To what extent the non-preservation hunters are actually making a contribution to planned wildlife management, I am not altogether sure. At a guess, I would suggest it is not that great a contribution. The hunting of wild birds sounds like a sport of the landed classes, as it is elsewhere, though here I wouldn't be so certain; it is still not that long ago that much of Mallorca was essentially rural with therefore rural pursuits. Hunting is as much a tradition as the fiesta; there is an annual hunters' "fiesta" which alternates its venue across the island. Another target of the hunter's gun, the mountain goat, is said to be of superior quality here and one that it is hoped will also attract a certain tourist, one with a rifle.

But one cannot put Mallorcan hunting into the same class as the hoorays who might pitch up for the glorious twelfth. Apart from anything else, there are no hoorays as such here; well, not among the Mallorcans at any rate. Of the older Mallorcans, I know of some who, wealthy, are also what one might describe as the salt of the earth; they shoot, they ride horses, the rural pursuit is still a part of their lives, as it would have been that of their fathers and grandfathers.

Nevertheless, not everyone is happy with the hunting. And up pops, once more, our old friends, the environmental pressure group GOB. Barely a day passes it seems without GOB making a pronouncement or a denunciation about something or other. Much as I may incline towards the environmental cause, my take on it is essentially pragmatic; GOB's is if it moves or if it grows or if it's about to be built upon or interfered with in some way by mankind, it should be left alone. It's why I referred the other day to a certain Carlism in the environmental movement here. The desire, it seems, is to revert to the pure and natural state; it is a dogmatic stance.

The power that GOB appears to now exert suggests that it might be brought into the governmental process. I doubt very much if the group would fall for that one. Once formally politicised, its members would be pressured themselves into being somewhat less one-eyed and one-issued; they wouldn't go for it. Far better to be unofficially politicised and to lob the enviro grenades (harmless ones and no doubt biodegradable, to boot) onto the political or commercial or even the environmental agenda, if this last one doesn't sound a tad contrary. For GOB has raised objections as to what is going on at the Son Real finca near to Can Picafort, the one that is managed by the sustainable development foundation, who, one would imagine, wears its environmental badge with pride. GOB would beg to differ, as hunting for birds, specifically thrushes, is to be permitted on the finca. The pressure group believes, not perhaps without some justification, that a preservation area should not be one for the extermination of the very migratory birds that it attracts and which are to the fore in the environmental argument for such preservation in the first place. GOB also reckons that tourists (yes, all those thousands upon thousands who don't come) will find it a mite peculiar that they have to dodge a hunter's aim as they are targetting the very same birds with a binocular lens. (Actually, that's sort of what is reckoned; it's not what has been said in those words exactly.)

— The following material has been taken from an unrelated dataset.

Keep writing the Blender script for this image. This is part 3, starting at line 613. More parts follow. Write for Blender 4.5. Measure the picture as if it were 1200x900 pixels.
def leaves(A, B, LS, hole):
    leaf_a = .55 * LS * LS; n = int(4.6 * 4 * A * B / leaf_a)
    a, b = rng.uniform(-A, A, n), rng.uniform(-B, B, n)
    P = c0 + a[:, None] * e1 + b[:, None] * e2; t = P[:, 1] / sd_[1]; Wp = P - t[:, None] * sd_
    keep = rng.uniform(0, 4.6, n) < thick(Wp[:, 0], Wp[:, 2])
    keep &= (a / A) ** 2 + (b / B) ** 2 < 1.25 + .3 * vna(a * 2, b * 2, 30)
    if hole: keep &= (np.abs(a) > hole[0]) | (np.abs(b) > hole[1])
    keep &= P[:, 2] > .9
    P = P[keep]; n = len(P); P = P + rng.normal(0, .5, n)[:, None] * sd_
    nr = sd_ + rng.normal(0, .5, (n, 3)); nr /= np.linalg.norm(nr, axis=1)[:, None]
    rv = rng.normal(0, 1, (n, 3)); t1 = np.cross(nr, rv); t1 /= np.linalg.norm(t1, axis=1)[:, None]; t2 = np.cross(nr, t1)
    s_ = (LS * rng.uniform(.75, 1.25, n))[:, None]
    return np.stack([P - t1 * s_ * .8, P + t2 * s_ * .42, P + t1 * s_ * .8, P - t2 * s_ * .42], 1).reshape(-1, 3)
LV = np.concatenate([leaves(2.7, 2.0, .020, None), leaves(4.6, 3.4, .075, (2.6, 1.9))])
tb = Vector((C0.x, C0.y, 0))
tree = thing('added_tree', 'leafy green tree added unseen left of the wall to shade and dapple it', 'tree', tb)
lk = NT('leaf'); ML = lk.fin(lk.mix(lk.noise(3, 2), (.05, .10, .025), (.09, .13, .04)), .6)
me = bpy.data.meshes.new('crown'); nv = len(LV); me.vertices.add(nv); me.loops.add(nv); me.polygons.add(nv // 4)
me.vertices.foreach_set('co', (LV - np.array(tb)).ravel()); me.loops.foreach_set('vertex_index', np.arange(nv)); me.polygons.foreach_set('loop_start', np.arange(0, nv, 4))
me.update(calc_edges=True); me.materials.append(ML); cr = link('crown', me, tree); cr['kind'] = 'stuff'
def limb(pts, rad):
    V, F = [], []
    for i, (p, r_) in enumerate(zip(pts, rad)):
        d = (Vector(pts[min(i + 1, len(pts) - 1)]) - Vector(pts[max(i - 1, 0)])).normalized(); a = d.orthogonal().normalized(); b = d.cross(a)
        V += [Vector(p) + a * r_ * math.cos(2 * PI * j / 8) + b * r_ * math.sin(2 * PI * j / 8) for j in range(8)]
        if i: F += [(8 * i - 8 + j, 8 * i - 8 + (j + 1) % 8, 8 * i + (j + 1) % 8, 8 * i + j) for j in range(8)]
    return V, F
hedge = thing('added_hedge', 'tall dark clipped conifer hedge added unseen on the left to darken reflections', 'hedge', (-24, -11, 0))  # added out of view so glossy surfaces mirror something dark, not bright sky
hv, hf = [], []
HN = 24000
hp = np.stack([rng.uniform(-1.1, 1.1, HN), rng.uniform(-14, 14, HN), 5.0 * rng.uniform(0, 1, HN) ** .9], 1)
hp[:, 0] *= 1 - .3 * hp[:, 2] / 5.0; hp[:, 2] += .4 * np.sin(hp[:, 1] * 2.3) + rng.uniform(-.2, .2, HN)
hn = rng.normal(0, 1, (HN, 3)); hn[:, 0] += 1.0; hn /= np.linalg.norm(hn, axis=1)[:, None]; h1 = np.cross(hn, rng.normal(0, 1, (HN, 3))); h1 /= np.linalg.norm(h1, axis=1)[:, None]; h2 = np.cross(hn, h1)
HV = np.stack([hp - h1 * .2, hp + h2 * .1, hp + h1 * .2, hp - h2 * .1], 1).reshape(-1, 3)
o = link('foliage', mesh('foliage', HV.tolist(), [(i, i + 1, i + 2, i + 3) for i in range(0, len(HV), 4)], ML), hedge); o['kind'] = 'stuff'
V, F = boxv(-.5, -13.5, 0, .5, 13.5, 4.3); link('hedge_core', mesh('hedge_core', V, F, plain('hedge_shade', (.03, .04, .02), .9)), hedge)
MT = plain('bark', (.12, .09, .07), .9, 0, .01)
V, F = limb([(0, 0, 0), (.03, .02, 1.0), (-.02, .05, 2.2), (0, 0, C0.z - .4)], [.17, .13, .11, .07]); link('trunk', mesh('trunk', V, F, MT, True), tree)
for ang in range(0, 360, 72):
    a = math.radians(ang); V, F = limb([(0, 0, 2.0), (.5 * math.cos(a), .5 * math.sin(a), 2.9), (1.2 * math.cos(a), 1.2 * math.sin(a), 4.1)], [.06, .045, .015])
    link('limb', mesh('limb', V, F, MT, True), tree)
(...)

GOB may well have an argument, but the sounds of gunshot I now hear are coming from where? Unless the sounds are travelling an awfully long distance, they are emanating from Albufera, the other and more important nature-preservation park in the area; as they have since I have been a neighbour. Even were they not, the problem with GOB is that it just can't keep its gob shut. Its pronouncements are so regular that they start to become tiresome; the group is in danger also of crying wolf (as opposed, naturally, to hunting wolf). What may have escaped GOB's attention is the fact that if it is deemed necessary to cull and to hunt, where better to do it than in areas which attract birds. The hunters are unlikely to be wandering through the middles of towns taking potshots at a passing thrush. It may indeed seem strange, to GOB, that they hunt birds in Son Real, but for the group to now make it an international issue by informing those in countries with tourists to Mallorca is taking it all a bit far. GOB devotes too much energy to hunting for new battles; these get to a stage where those who might otherwise have sympathy switch off, and so they become counter-productive. Just a little less gobby, please.